Anatomy of a false meme

[Update 2006-03-11: The Unofficial Google Weblog has now retracted its post, after some further prodding by Felix Salmon. But Kudos for running the correction, though.]

The Unofficial Google Weblog gets its Google Earth news story — Sensitive India Areas Removed from Google Earth — exactly wrong. How might that happen? It takes a collaborative effort.

First, find a local reporter with a misplaced sense of national pride. Let him write a piece of wishful thinking in a notoriously biased newspaper that begins thus:

NEW DELHI: Don’t expect to see clear Google Earth satellite images of Rashtrapati Bhavan, PMO, armed forces headquarters and sensitive nuclear installations on the website any more.

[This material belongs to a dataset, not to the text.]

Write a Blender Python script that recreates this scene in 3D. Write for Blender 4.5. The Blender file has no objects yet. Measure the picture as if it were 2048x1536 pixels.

Then get a weblog editor to read this at face value. Furthermore, require him not to take 30 seconds to check up on Rashtrapati Bhavan to see if it might actually be true. Finally, embellish the story with a completely untrue meme that survives from the last time we went through this:

Google has also fielded similar concerns from the US Government, and has switched up areas with lower resolutions, and blurred areas.

Precisely the opposite is true. Each successive data update has seen higher resolution imagery, never lower. There has never been a case, in the US or elsewhere, where existing imagery has been switched for blurred images. Nor has the US ever asked for areas to be blurred, something which Google has confirmed. For a blog to say it has doesn’t make it so.

Nevertheless, expect this meme to do the rounds now that a mainstream blog has validated it. Who watches the watchers, indeed? This kind of sloppiness gives blogging a bad name.